Reger was a prolific composer, continuing the tradition of Bach, Mozart and the great German composers of the nineteenth century, with a technical mastery and command of harmonic and contrapuntal resources that allowed him to expand the bounds of tonality in chromatic exploration. His organ compositions, in particular, represent a very significant addition to the repertoire of the instrument. He left an equally extensive body of chamber music, with songs, choral works and orchestral compositions.
The Clarinet Quintet in A major, Opus 146, was Reger's last completed work and was written in 1915, to be published with a dedication to Karl Wendling. Here he continues to deploy all the resources of chromaticism in a closely woven composition. The first movement, in the expected tripartite form and marked Moderato ed amabile, starts with a first theme, followed by a secondary theme in E major, marked tranquillo and introduced by the first violin. Elements of this exposition appear in a central development that leads to a return of the second theme in the key in which it first appeared. The recapitulation proper follows, with a version of the first subject, followed immediately by the second theme, now transposed. The second movement is a B minor scherzo, offering immediate contrasts of rhythm between the clarinet and muted strings, while the viola, unmuted, provides a running counterpoint. The trio section, in G major, avoids cross-rhythms and is generally more straightforward in texture and relaxed in mood. The scherzo returns to end the movement. The E major slow movement has a more elaborate central section and finds room for reminiscences of the secondary theme of the first movement, with its descending contour. The quintet ends with a theme and variations. The theme itself, marked grazioso, is presented by the strings and the clarinet makes a more significant appearance in the first variation, with its cross-rhythms. The second variation makes use of shorter note values, to be followed by a rapid Vivace. A gentler minor key version of the material leads to another Vivace and a slower variation. There is a further Vivace and a final, slower, Sostenuto, with the fragments of the theme heard in their original form.
Reger wrote his String Quartet in E flat major, Opus 109, in 1909 and dedicated it to the Privy Connsellor, Professor Adolf Wach, the husband of Mendelssohn's youngest daughter Lili and, in Ethel Smyth's lively account of her relationship with the family, an intrepid and enthusiastic mountaineer.

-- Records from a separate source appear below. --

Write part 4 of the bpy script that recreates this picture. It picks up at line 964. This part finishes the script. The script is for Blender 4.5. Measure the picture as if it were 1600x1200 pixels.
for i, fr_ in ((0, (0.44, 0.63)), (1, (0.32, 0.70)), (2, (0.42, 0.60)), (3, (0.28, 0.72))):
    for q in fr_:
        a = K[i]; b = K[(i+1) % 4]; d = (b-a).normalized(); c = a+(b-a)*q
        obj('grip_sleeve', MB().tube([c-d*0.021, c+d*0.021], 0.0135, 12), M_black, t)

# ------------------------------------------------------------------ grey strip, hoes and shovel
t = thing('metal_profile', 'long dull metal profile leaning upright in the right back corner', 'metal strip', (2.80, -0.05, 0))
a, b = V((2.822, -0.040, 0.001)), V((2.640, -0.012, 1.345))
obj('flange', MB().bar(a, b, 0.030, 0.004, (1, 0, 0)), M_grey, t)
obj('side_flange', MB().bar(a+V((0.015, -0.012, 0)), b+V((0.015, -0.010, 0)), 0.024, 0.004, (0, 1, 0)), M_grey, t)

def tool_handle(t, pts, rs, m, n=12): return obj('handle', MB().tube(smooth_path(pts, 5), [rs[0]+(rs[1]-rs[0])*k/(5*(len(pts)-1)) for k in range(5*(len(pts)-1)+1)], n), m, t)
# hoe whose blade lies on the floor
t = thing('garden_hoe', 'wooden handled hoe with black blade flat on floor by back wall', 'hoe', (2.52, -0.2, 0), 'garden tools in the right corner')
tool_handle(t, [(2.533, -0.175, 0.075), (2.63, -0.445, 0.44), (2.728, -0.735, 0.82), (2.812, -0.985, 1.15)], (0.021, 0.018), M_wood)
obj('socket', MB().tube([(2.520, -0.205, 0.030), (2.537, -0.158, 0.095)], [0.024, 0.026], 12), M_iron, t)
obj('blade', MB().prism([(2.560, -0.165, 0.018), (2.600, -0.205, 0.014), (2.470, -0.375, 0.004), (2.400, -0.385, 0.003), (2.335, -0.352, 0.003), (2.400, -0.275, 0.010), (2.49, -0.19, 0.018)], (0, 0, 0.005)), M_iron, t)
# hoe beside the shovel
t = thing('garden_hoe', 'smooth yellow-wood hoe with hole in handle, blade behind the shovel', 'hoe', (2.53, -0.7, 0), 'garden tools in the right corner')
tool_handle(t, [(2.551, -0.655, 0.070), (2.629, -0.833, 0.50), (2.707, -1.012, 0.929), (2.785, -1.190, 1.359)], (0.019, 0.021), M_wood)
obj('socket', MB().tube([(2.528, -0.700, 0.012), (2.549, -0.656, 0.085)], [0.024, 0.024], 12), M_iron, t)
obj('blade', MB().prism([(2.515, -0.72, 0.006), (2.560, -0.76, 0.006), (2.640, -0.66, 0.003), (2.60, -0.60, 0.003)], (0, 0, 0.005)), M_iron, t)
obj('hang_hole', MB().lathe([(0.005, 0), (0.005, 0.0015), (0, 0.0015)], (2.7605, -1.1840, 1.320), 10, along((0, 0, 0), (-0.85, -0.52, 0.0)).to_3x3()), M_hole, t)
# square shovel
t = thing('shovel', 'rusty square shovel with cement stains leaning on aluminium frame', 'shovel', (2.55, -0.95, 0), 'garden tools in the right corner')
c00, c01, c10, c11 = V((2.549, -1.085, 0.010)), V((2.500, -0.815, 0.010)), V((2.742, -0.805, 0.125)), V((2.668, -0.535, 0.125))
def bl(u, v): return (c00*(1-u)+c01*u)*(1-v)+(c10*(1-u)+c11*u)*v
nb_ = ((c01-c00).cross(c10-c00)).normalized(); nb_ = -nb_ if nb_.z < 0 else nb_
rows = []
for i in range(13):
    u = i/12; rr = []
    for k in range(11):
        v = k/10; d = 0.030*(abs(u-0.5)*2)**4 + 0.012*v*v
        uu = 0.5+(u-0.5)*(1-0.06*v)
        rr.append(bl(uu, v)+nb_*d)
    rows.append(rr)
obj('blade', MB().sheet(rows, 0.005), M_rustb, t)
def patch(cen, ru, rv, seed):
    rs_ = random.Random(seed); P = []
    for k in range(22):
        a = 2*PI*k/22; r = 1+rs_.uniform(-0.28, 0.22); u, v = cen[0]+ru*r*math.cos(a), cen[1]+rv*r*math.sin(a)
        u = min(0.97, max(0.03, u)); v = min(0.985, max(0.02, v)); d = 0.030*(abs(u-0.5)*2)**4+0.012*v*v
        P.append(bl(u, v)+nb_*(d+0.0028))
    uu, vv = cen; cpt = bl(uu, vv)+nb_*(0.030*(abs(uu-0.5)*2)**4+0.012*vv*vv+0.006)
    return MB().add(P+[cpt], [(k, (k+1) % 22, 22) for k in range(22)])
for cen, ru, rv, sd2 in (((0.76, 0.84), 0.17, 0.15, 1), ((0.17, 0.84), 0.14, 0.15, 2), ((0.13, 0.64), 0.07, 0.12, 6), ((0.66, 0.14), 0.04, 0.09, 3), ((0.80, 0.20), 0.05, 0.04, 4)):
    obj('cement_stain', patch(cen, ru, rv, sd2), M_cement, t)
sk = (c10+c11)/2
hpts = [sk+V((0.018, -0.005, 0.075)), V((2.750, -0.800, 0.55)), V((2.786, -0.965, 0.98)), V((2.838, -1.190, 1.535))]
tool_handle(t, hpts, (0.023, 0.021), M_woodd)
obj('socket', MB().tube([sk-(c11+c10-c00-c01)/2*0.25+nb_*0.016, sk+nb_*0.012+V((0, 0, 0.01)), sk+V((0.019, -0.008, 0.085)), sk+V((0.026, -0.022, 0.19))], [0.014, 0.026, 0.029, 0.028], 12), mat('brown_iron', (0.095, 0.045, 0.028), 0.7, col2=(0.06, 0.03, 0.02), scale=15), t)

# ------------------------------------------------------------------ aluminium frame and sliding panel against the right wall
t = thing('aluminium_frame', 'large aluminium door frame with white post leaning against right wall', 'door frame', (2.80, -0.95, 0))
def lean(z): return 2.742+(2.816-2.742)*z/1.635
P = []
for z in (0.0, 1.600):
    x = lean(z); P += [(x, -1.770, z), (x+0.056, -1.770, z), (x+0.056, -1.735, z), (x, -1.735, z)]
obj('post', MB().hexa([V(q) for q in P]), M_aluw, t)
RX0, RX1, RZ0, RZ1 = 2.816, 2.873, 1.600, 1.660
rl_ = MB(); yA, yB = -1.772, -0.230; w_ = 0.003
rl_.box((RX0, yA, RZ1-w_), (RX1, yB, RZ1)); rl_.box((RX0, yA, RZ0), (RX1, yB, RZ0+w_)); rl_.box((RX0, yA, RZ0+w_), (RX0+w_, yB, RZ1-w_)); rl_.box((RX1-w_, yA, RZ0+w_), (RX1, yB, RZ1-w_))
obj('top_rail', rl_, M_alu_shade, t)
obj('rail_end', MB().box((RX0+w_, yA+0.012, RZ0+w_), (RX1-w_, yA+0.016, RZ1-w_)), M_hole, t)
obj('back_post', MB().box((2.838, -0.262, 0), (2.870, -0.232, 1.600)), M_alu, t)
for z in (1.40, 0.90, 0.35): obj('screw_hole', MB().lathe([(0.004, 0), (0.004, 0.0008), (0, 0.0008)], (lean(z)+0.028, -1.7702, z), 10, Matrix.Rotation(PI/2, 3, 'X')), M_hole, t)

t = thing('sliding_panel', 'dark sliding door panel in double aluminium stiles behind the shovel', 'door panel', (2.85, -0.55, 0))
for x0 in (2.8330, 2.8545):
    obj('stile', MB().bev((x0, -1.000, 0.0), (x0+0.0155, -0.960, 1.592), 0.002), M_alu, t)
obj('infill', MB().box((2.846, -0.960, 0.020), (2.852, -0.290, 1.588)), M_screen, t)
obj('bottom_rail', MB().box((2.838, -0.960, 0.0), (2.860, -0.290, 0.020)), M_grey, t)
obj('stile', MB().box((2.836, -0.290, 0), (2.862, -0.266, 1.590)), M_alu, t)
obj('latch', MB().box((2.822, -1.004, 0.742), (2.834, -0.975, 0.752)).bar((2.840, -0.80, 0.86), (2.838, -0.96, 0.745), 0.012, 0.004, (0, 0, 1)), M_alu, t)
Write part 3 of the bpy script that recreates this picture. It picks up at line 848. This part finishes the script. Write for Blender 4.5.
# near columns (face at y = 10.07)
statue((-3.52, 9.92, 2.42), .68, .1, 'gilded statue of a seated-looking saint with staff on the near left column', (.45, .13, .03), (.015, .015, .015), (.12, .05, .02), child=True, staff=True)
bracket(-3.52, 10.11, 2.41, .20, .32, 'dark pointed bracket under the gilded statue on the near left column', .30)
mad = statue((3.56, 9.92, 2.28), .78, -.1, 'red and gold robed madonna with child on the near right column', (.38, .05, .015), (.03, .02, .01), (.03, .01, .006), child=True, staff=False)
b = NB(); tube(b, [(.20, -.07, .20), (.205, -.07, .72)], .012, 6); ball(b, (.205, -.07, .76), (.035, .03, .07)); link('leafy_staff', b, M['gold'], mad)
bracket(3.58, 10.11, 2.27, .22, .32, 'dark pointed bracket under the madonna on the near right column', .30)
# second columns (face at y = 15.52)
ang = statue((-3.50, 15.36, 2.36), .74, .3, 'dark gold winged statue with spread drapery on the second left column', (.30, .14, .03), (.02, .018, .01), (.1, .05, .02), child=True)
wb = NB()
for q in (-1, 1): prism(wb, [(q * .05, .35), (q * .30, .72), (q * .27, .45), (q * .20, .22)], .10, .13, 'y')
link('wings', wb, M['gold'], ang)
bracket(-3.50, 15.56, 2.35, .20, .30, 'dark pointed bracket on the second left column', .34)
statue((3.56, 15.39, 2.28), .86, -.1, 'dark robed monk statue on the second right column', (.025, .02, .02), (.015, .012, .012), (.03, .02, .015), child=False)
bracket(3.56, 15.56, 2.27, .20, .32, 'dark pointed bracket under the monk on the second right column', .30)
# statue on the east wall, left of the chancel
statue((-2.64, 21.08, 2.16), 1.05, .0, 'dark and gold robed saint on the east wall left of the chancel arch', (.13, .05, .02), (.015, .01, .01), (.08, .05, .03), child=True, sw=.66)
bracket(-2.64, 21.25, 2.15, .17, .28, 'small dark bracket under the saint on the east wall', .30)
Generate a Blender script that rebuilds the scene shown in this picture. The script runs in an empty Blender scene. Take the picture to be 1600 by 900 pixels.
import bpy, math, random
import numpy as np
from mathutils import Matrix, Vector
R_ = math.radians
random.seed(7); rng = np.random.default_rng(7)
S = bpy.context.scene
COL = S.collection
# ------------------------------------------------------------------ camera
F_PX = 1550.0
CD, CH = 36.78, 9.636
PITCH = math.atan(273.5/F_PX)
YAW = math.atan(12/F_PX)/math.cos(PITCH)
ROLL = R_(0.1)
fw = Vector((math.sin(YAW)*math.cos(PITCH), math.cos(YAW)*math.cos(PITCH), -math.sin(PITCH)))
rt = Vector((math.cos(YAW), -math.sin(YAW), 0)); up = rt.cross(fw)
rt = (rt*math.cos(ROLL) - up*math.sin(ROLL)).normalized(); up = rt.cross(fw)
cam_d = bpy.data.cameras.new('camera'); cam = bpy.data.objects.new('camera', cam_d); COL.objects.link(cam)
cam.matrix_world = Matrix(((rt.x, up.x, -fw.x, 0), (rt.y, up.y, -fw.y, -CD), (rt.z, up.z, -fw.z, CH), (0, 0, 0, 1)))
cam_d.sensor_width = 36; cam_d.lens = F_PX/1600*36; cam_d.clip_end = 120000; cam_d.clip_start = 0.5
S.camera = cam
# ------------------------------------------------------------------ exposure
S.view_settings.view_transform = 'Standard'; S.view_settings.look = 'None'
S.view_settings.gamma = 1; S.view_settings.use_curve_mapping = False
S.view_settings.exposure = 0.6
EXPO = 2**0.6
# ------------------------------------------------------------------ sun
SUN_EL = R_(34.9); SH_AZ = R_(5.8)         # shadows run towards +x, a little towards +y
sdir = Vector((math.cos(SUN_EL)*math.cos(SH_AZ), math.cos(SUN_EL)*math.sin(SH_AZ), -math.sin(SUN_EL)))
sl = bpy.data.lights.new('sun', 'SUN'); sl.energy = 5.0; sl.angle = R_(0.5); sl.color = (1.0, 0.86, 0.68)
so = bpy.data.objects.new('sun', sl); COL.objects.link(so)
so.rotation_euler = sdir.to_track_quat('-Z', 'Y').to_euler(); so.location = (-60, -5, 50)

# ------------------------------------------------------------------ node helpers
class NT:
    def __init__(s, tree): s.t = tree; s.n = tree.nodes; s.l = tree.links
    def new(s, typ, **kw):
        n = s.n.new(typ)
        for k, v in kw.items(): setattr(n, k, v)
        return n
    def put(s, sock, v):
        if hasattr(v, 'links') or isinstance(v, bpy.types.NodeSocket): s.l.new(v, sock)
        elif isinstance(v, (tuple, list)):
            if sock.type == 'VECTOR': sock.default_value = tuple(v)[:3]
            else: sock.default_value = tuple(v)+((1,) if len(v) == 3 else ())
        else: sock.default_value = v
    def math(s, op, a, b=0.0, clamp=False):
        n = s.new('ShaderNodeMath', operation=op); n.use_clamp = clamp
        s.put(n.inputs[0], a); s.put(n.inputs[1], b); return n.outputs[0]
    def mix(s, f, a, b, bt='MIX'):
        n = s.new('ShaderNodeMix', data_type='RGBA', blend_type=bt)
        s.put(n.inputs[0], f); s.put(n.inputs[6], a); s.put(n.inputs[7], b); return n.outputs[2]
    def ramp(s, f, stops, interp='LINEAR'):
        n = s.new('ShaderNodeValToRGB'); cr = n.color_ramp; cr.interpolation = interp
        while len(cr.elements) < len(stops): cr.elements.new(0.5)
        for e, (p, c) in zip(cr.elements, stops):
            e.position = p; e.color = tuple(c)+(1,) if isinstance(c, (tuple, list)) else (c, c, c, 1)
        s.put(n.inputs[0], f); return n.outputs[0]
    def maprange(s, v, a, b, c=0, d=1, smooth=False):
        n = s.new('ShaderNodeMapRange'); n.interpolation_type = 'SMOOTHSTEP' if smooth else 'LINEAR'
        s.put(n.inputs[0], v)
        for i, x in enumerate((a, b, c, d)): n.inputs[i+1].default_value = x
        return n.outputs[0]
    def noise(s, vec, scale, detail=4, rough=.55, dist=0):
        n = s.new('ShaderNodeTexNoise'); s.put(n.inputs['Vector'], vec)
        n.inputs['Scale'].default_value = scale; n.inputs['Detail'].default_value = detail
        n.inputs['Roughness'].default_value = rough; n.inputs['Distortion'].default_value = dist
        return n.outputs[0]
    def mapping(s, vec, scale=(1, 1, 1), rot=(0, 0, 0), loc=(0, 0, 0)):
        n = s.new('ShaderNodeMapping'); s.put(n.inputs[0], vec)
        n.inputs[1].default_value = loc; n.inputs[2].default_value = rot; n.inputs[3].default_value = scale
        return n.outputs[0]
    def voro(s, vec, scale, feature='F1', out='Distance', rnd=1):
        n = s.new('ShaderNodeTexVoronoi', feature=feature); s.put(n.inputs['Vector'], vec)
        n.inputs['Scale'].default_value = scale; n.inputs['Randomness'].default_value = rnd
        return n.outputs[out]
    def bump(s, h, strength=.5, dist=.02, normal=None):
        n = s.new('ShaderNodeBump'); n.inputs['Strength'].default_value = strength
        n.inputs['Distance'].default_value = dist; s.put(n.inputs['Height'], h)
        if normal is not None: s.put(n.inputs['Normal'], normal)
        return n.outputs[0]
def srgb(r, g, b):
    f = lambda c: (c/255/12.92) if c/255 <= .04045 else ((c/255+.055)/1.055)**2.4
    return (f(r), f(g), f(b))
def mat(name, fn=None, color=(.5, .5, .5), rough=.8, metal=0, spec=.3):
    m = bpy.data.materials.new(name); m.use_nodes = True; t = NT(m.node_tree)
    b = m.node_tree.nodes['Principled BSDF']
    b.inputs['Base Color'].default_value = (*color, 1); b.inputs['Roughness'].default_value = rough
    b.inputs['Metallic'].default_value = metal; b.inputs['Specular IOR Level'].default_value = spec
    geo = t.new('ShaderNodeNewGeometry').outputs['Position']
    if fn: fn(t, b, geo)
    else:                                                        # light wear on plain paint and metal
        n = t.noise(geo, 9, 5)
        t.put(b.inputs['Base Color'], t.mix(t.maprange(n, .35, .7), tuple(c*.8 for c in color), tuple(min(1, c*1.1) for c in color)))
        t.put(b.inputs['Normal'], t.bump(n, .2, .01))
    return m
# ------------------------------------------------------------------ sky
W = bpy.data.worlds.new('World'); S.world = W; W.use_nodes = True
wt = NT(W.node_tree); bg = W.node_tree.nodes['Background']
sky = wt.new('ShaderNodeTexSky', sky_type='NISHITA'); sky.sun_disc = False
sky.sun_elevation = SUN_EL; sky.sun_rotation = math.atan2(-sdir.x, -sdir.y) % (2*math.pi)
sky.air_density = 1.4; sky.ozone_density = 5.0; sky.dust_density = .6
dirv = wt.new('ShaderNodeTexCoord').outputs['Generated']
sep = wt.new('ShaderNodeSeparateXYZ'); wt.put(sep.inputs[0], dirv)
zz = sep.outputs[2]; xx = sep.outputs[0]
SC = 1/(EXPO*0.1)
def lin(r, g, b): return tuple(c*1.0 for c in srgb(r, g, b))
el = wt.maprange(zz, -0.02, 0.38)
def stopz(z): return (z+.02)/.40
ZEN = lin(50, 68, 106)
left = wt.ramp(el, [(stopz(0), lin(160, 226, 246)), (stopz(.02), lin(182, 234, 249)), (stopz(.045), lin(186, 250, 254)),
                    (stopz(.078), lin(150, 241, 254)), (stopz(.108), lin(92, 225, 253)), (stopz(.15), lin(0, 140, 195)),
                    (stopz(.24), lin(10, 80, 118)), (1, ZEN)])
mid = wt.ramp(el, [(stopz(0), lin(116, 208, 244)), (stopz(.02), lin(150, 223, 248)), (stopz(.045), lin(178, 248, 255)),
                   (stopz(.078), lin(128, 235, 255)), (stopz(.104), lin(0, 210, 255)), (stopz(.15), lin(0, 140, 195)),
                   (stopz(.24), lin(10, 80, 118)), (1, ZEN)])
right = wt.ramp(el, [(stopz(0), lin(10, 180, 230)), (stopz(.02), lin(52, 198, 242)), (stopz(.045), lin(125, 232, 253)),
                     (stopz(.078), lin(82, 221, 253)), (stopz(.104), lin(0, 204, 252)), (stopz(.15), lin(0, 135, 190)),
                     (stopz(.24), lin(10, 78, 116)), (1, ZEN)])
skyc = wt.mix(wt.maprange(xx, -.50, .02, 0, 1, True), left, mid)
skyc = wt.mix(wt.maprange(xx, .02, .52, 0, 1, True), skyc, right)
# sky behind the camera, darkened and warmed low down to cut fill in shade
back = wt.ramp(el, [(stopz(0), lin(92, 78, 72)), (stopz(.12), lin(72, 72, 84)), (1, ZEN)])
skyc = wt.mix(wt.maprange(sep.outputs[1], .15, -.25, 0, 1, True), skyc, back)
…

The first movement, in tripartite sonata-allegro form, opens with a principal theme, shifting in key before it has gone far. There is varied transitional material, with elements of starker outline before the chordal secondary theme proper. The central development of the themes and motifs brings an element of counterpoint, and the cello leads to the recapitulation in which the two subjects return. The final coda brings a reminiscence of the first theme. The G minor second movement, marked Quasi presto, is introduced by a rapidly descending minor scale and an urgent rhythmic figure from the cello. Contrast is provided by an ascending version of the main theme and its further development. The expressive A flat major slow movement in 6/8 metre opens with a chordally accompanied melody and has a central section that includes references to the second theme of the first movement. The quartet ends with an energetic fugue, its extended subject announced by the first viol in and marked sempre grazioso. This is answered by the second violin, followed by the viola and the cello. The vigorous course of the movement is interrupted by a derivative second theme, marked Adagio, eventually combined with the fugal subject, both to be presented emphatically as the work nears its close.